En 2021, la production française de tomates fraiches s’établit à 632.000 t sur 4.825 ha, celle de tomates d’industrie à 165.000 t sur 2521 ha, soit un total de 797.000 t contre 820.000 t en 2010. Ce modèle mixte aboutit à un rendement moyen de 114 t/ha, inférieur à la moyenne euro-méditerranéenne, mais supérieur à d’autres modèles comparables. Le taux de dépendance de la France aux importations de tomates fraiches est d’environ 36% contre 85% pour la tomate d’industrie, faisant de notre pays le 3ème importateur mondial de tomates, derrière les États-Unis et l’Allemagne.

Evolution des importations de tomates fraiches
Evolution des importations de tomates fraiches

Selon les rapporteurs, le point de bascule remonte à 1996, avec l’accord d’association entre l’Europe et le Maroc, qualifié d’accord « tomates contre blé » par les producteurs, car ouvrant la porte aux tomates marocaines ultra-compétitives. Et pour cause : lorsque le coût horaire de l’employeur est de 12,8 € en France, il est de 0,74 € au Maroc.

Du marché de niche au marché de dupe

Dès lors, les producteurs n’ont d’autre salut que d’abandonner le cœur de gamme pour se tourner vers les marchés de niche, en l’occurrence les tomates cerise et cocktail... jusqu’au moment où les leaders du marché décident de s’en emparer eux aussi. « L’offre marocaine est désormais axée pour plus de 50% des volumes sur des produits à plus forte valeur ajoutée, notamment les tomates cerises », relèvent les rapporteurs qui déplorent le fait que « la montée en gamme a été perçue comme l’unique solution pour échapper à la crise de compétitivité ».

"Les producteurs se réorientent désormais sur des variétés anciennes, plus fragiles, espérant qu’elles ne puissent être importées "

La tomate bio est quant à elle un savant cocktail de montée en gamme contre-productive et de surtransposition à la française, avec l’interdiction de vendre des produits bio issus de serres chauffées entre le 21 décembre et le 30 avril, décrétée mi-2019. Selon le rapport, la fuite en avant n’est pas terminée. « Les producteurs se réorientent désormais sur des variétés anciennes, espérant que, compte tenu de la distance à parcourir, certaines variétés plus fragiles, notamment les tomates côtelées, ne puissent être importées ».

La tomate française sauvée par le climat ?

Pour autant, les producteurs interrogés par les sénateurs ne désespèrent pas totalement, « si toutefois la politique menée actuellement venait à être modifiée et que les impératifs de compétitivité étaient remis à l’ordre du jour ». Le cas échéant, il faudra consentir de « hauts niveaux d’investissement », le coût d’un hectare de serre se situant entre 1,4 et 1,8 millions d’euros.
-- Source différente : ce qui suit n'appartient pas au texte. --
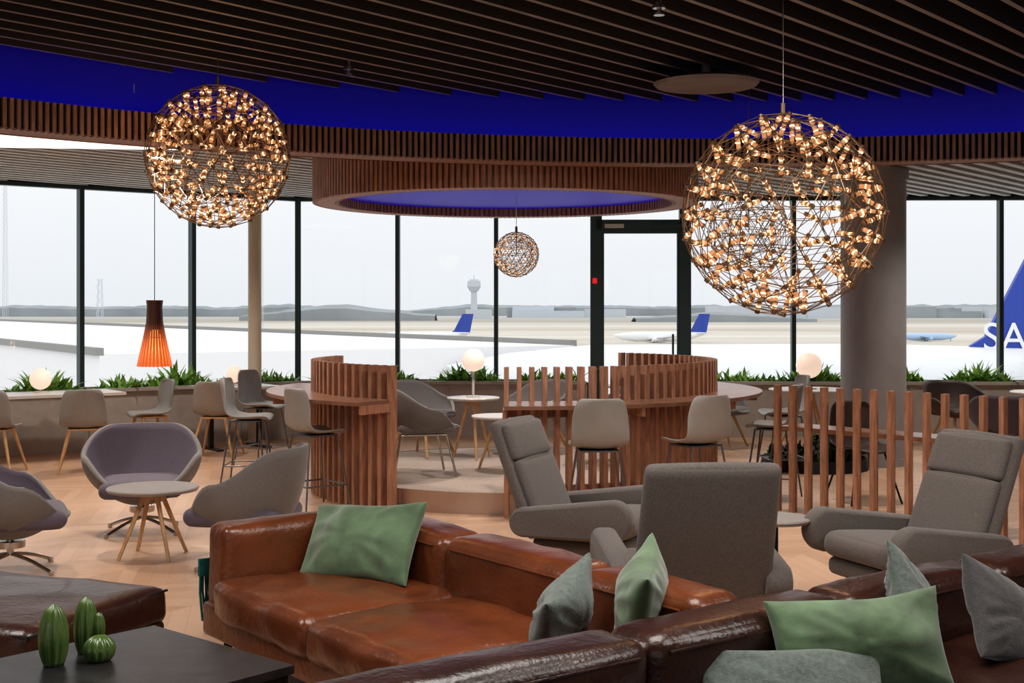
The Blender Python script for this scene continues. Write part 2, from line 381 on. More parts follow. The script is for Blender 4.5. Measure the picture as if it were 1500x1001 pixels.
def leaves(mb,posf,n,l0,l1):
    for _ in range(n):
        p=Vector(posf()); k=.8+.9*noise.noise(Vector((p.x*1.9,p.y,0))); l=random.uniform(l0,l1)*k; a=random.uniform(0,2*PI); lean=random.uniform(.2,1.3)
        d=Vector((math.cos(a),math.sin(a),0)); s=Vector((-d.y,d.x,0))*random.uniform(.014,.034)
        pts=[p]; 
        for q in(.35,.7,1): pts.append(p+d*(lean*l*q*q*.9)+Vector((0,0,l*(q-.35*lean*q*q))))
        vs=[pts[0]-s*.4,pts[0]+s*.4,pts[1]-s,pts[1]+s,pts[2]-s*.8,pts[2]+s*.8,pts[3]]
        mb.add(vs,[(0,1,3,2),(2,3,5,4),(4,5,6)])
planter((-8.4,12.5),(-2.75,16.79),'window_planter')
planter((-2.6,16.80),(.95,16.74),'window_planter')
planter((2.5,16.70),(8.9,16.56),'window_planter')
# foliage bed by column
e=empty('floor_plant_bed',(3.1,13.3,0)); mb=MB(); mb.lathe([(.001,.1),(.5,.1),(.52,.12),(.55,0)],n=24); mb.obj('tray',M['black'],e)
mb=MB()
def pf():
    a=random.uniform(0,2*PI); r_=.45*math.sqrt(random.random()); return(r_*math.cos(a),r_*math.sin(a),.1)
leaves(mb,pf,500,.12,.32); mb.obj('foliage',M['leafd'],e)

# ------------------------------------------------------------ outside
mb=MB(); mb.add([(-2500,-300,-5.5),(2500,-300,-5.5),(2500,3500,-5.5),(-2500,3500,-5.5)],[(0,1,2,3)]); mb.obj('airfield_ground',M['ground'])
mb=MB(); 
a=Vector((-130,303*1.0)); b_=Vector((4.5,94)); d=(b_-a).normalized(); nn_=Vector((-d.y,d.x)); 
c=(a+b_)/2-nn_*17; ang=math.atan2(d.y,d.x); mb.box((c.x,c.y,-3.3),((b_-a).length,34,4.4),ang)
for sg in(1,-1):
    c2=(a+b_)/2-nn_*17+nn_*sg*17; mb.box((c2.x,c2.y,-.95),((b_-a).length,.5,.45),ang,mi=1)
mb.obj('pier_building',[M['snow'],M['roofedge']])
mb=MB(); mb.box((38,108,-3.6),(60,2.0,.35),-.03,mi=0)
for i in range(11): mb.box((10+i*5.3,108.5-.16*i,-4.6),(.25,.25,1.9),mi=0)
mb.obj('apron_barrier',M['roofedge'])
mb=MB()
def belt(x0,x1,y0,h,dep=25,step=4):
    n=int((x1-x0)/step); vs=[]
    for i in range(n+1):
        x=x0+i*step; e_=min(1,min(i,n-i)/12)
        hh=h*(.35+.65*e_)*(1+.22*noise.noise(Vector((x*.02,y0,0)))+.16*noise.noise(Vector((x*.09,y0,3))))+random.uniform(-.25,.25)
        for yo,k in((-dep/2,0),(-dep/2,.75),(0,1),(dep/2,0)): vs.append((x,y0+yo,-5.5+hh*k))
    fs=[(i*4+j,(i+1)*4+j,(i+1)*4+j+1,i*4+j+1) for i in range(n) for j in range(3)]
    mb.add(vs,fs)
belt(-145,-38,700,8.8); belt(-1100,-80,1000,8.2); belt(-100,260,1100,8.8); belt(150,1200,1000,9.2); belt(60,150,640,5.4)
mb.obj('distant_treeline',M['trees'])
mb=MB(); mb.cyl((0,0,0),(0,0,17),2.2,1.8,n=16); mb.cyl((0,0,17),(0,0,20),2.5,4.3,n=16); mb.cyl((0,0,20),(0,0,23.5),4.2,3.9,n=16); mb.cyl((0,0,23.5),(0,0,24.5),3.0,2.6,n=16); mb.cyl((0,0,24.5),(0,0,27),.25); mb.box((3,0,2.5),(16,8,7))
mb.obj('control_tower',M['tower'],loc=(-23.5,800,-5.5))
mb=MB()
for i in range(34):
    x=random.uniform(-10,520); h_=random.uniform(4,8.5); mb.box((x,860+random.uniform(0,60),-5.5+h_/2),(random.uniform(14,50),12,h_),mi=random.choice((0,1)))
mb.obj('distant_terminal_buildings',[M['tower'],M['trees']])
for x,y,h in((-137,350,44),(-70,220,12),(-64,330,40)):
    mb=MB(); 
    for sx,sy in((-1,-1),(1,-1),(1,1),(-1,1)): mb.cyl((sx*.6,sy*.6,0),(sx*.25,sy*.25,h),.05,n=4)
    for k in range(int(h/1.5)):
        z=k*1.5; mb.cyl((-.6,-.6,z),(.5,-.5,z+1.5),.035,n=4); mb.cyl((.6,-.6,z),(-.5,-.5,z+1.5),.035,n=4)
    mb.obj('lattice_mast',M['tower'],loc=(x,y,-5.5))
def plane(name,loc,rz,s,mb_,mt,stripe=None):
    e=empty(name,loc,rz); mb=MB()
    prof=[(-14,.02,2.6),(-13,.5,2.3),(-11,1.1,2.1),(-7,1.6,2.0),(6,1.65,2.0),(12,1.2,2.3),(16,.5,2.9),(17.5,.1,3.2)]
    n=16; vs=[];
    for x,r_,z in prof:
        for i in range(n):
            a=2*PI*i/n; vs.append((x*s,r_*math.cos(a)*s,(z+r_*math.sin(a))*s))
    fs=[(i*n+j,i*n+(j+1)%n,(i+1)*n+(j+1)%n,(i+1)*n+j) for i in range(len(prof)-1) for j in range(n)]
    mb.add(vs,fs)
    for sg in(-1,1):
        mb.add([(-3*s,sg*1.3*s,1.5*s),(2.5*s,sg*1.3*s,1.5*s),(6*s,sg*14*s,2.6*s),(4.6*s,sg*14*s,2.6*s),(-3*s,sg*1.3*s,1.2*s),(2.5*s,sg*1.3*s,1.2*s),(6*s,sg*14*s,2.5*s),(4.6*s,sg*14*s,2.5*s)],[(0,1,2,3),(7,6,5,4),(0,3,7,4),(1,5,6,2),(2,6,7,3)])
        mb.cyl((-2*s,sg*4.5*s,1.2*s),(1.5*s,sg*4.5*s,1.2*s),.75*s,.6*s,n=12)
        mb.add([(13*s,sg*.4*s,3*s),(16.5*s,sg*.3*s,3*s),(18*s,sg*5*s,3.3*s),(16.8*s,sg*5*s,3.3*s)],[(0,1,2,3)])
        mb.cyl((0,sg*2.4*s,0),(0,sg*2.4*s,1.3*s),.4*s)
    mb.cyl((-11*s,0,0),(-11*s,0,1.4*s),.3*s)
    mb.obj('fuselage',mb_,e,smooth=True)
    mb=MB(); t=.16*s
    P=[(10.5,3.2),(11.8,4.0),(14.6,9.4),(18.2,9.4),(17.0,3.2)]
    vs=[(x*s,-t,z*s) for x,z in P]+[(x*s,t,z*s) for x,z in P]
    mb.add(vs,[(0,1,2,3,4),(9,8,7,6,5)]+[(i,i+5,(i+1)%5+5,(i+1)%5) for i in range(5)])
    if stripe:
        P2=[(13.75,6.3),(14.9,9.0),(14.7,9.45),(18.25,9.45),(17.7,6.2)]; vs=[(x*s,-t*1.2,z*s) for x,z in P2]+[(x*s,t*1.2,z*s) for x,z in P2]
        mb.add(vs,[(0,1,2,3,4),(9,8,7,6,5)]+[(i,i+5,(i+1)%5+5,(i+1)%5) for i in range(5)],1)
        # white block lettering along the foot of the fin (stroke quads)
        cv=bpy.data.curves.new('lettering','FONT'); cv.body='SAS'; cv.size=1.9*s; cv.extrude=.02
        to=bpy.data.objects.new('lettering',cv); scene.collection.objects.link(to); to.parent=e; to.location=(11.6*s,-t*1.3,3.35*s); to.rotation_euler=(PI/2,0,0); cv.materials.append(M['planew'])
    mb.obj('tail_fin',[mt,M['orange'],M['planew']],e)
plane('parked_airplane',(-19,262,-5.5),.15,.62,M['planew'],M['sasblue'])
plane('parked_airplane',(29,262,-5.5),.1,.62,M['planew'],M['sasblue'])
plane('parked_airplane',(15.4,88,-6.0),.0,1.42,M['planew'],M['sasblue'],True)
plane('parked_airplane',(88,275,-5.5),PI-.1,.46,M['planeb'],M['planeb'])

# ------------------------------------------------------------ wire-globe pendants
def globe(cx,cy,cz,R,top,stick=.1,sub=3,wr=.0022):
    e=empty('wire_globe_pendant_lamp',(cx,cy,cz),random.uniform(0,3)); 
    bm=bmesh.new(); bmesh.ops.create_icosphere(bm,subdivisions=sub,radius=R); mb=MB(); ms=MB(); mh=MB()
    for ed in bm.edges: mb.cyl(ed.verts[0].co,ed.verts[1].co,wr,n=5,cap=False)
    V=[v_.co.copy() for v_ in bm.verts]
    bm2=bmesh.new(); bmesh.ops.create_icosphere(bm2,subdivisions=sub-1,radius=R*.985); bm2.verts.ensure_lookup_table()
    rot=Matrix.Rotation(.5,3,'X')
    for ed in bm2.edges: mb.cyl(rot@ed.verts[0].co,rot@ed.verts[1].co,wr,n=5,cap=False)
    bm3=bmesh.new(); bmesh.ops.create_icosphere(bm3,subdivisions=max(1,sub-1),radius=R*.74)
    for ed in bm3.edges: mb.cyl(ed.verts[0].co,ed.verts[1].co,wr*.8,n=4,cap=False)
    rr=stick*.10
    for p in V:
        d=p.normalized(); j=Vector((random.uniform(-1,1),random.uniform(-1,1),random.uniform(-1,1)))*.5
        q=(d+j).normalized(); a=p*1.01; b_=p-q*stick
        mb.cyl(a,a-q*stick*.15,rr*1.1,n=7); ms.cyl(a-q*stick*.15,a-q*stick*.48,rr,n=7,mi=0); mb.cyl(a-q*stick*.48,a-q*stick*.56,rr*1.15,n=7)
        ms.cyl(a-q*stick*.56,b_,rr,n=7); mb.cyl(b_,b_-q*.01,rr*1.1,n=7)
        mh.cyl(a-q*stick*.28,a-q*stick*.36,rr*1.15,n=6); mh.cyl(a-q*stick*.74,a-q*stick*.80,rr*1.15,n=6)
    mb.cyl((0,0,R),(0,0,R+.05),.012); mb.cyl((0,0,R+.05),(0,0,top-cz),.003,n=6,mi=1)
    mb.cyl((0,0,0),(0,0,R),.004,n=6)
    mb.obj('wire_frame',[M['brass'],M['chrome']],e); ms.obj('led_tubes',M['led'],e); mh.obj('led_points',M['ledhot'],e)
    for x in(bm,bm2,bm3): x.free()
globe(-1.85,8.14,2.60,.45,3.62,.115)
globe(1.34,6.40,2.11,.50,3.62,.115)
globe(1.72,9.4,2.2,.30,3.62,.05,2)
globe(.04,12.0,2.14,.21,2.7,.045,3,.0016)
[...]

Il faudra aussi compter avec des outils de transformation performants, le maillage agricole et industriel étant « trop lâche, les coûts logistiques pèsent négativement sur la compétitivité de la production française ».

A contrario, la dynamique du Maroc pourrait être pénalisée par la raréfaction de la ressource en eau. « La plupart des prévisions montrent qu’au cours des prochaines décennies, le pays affichera progressivement des signes d’aridité croissante en raison de la hausse des températures et de la diminution des précipitations », lit-on dans le rapport. Mais gare aux importations de pays moins soumis au stress hydrique mais toujours plus compétitifs que la France, notamment d’Europe du Nord, préviennent les rapporteurs. « La filière française dispose d’un avantage majeur par rapport à ses principaux concurrents : la disponibilité en eau ». Une des très rares notes d’optimisme du rapport, que l’on serait tenté de relativiser, compte tenu des tensions croissantes sur la ressource, ici aussi.